NBCUniversal cabler Mun2 is going after a big fish with its latest original series, bounty-hunter reality skein “Fugitivos de la Ley: Los Angeles.”

The cabler that blends Spanish- and English-lingo programming is hoping to reach beyond its Latino niche and appeal more broadly to fans of gritty law enforcement reality shows. Think “Dog the Bounty Hunter” and “Cops.”

“Fugitivos” follows a team of federal agents led by former Marine Luis Fernandez who are tasked with hunting down bail jumpers and other fugitives in the L.A. area. The show incorporates reenactments to detail the background of the cases that spark each pursuit.

Mun2 has ordered 24 hourlong episodes of “Fugitivos,” which is an ambitious production for the cabler. The series, which bows Jan. 13 at 8 p.m., is an example of Mun2’s effort to program more original weekly skeins in primetime, in contrast to the telenovela strip sudser formats that are a staple of Spanish-lingo TV. And it’s a sign that NBCUniversal brass are making good on promises to invest more in programming and marketing for the Peacock’s Spanish-lingo media assets.

“This is a reality great way to bring action and reality to our schedule,” said Flavio Morales senior veep of programming and production, of “Fugitivos.” “We can position this type of show not just for one audience. This show can attract the Spanish-dominant viewers as well as English-dominant.”

An earlier incarnation of “Fugitivos” aired on smaller domestic Spanish-lingo broadcast network Azteca America. Mun2 initially licensed the rerun rights to those episodes, which performed consistently well for the cabler.

Morales and Moises Velez, Mun2 exec in charge of production, reached out to exec producer Lou Pizarro to order new episodes. A bigger budget and broader scope allowed Mun2 to put its stamp on the show from Pizarro’s EGA Prods., Velez said.

One element that was crucial to Mun2 was the portrayal of Fernandez and his team — comprised of ex-cop Roman Morales, former Marine Jason Rouswell, bail enforcement agent Monique Covarrubias and firefighter Roman de la Torre — as professionals who help take dangerous felons off the street.

“In many shows the only portrayal of Latino characters are in a negative context. Usually we’re on the other side of the handcuffs,” Flavio Morales said. “Here is an opportunity to really show us as heroes. And this cast really reflects the wide (ethnic) spectrum of Latinos in the U.S.”

Covarrubias’ role is important as she is a shining example of a strong femme excelling in a male-dominated field, Velez said.

“She not taking any (grief) from the fugitives, and she’s not taking it from the team either,” Velez said.

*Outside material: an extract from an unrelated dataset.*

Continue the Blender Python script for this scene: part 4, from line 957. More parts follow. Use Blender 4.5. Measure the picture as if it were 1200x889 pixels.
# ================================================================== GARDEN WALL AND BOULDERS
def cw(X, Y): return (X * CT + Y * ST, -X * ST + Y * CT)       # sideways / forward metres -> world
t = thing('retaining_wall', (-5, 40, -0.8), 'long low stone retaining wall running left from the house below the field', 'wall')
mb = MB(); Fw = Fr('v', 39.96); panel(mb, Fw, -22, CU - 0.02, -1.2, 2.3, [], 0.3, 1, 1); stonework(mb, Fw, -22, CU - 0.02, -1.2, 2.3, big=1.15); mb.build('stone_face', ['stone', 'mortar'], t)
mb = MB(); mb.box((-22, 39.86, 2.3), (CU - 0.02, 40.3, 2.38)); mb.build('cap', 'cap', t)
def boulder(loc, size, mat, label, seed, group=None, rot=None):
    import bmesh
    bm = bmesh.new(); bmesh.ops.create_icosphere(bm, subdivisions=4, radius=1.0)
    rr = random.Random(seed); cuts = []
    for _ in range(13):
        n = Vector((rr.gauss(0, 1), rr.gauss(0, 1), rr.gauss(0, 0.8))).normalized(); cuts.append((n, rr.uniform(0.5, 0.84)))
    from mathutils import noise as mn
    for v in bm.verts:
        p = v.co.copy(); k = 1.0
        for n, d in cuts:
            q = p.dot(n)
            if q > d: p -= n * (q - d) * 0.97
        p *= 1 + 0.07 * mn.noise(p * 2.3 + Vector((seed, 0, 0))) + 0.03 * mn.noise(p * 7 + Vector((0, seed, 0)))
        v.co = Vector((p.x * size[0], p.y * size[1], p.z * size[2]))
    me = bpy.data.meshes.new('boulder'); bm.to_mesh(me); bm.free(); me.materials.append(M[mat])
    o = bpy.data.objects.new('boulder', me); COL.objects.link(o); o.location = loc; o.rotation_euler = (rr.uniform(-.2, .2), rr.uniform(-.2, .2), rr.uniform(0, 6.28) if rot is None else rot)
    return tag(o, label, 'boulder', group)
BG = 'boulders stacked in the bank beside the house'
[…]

The language in “Fugitivos” shifts freely between English and Spanish, depending on the case. Pizarro has plenty of experience moving back and forth between Espanol and English. About six years ago he began producing a reality series about repossession agents, “Operacion Repo,” for L.A.’s Spanish-lingo indie KWHY-TV.

That show caught the attention of programmers at Turner cabler TruTV, which tapped Pizarro to spearhead an English-lingo rendition, “Operation Repo,” a mainstay for the cabler since 2007. And Mun2 and its sibling Telemundo network both air older “Operacion Repo” segs.

The launch of “Fugitivos” comes as Mun2 is facing more competition for Latino viewers, from broadcast and cable outlets. NBCU cable and digital exec Lauren Zalaznick, who oversees Telemundo and Mun2, has been a big supporter of their efforts to broaden Mun2’s horizons, Morales said.

“With the support of Telemundo and Lauren Zalaznick, we’re focusing wherever we can on building originals,” he said. “That’s very much a standard from the cable playbook but in our competitive set we’re not seeing that much original content being produced. (NBCU parent) Comcast is supporting our initiatives.”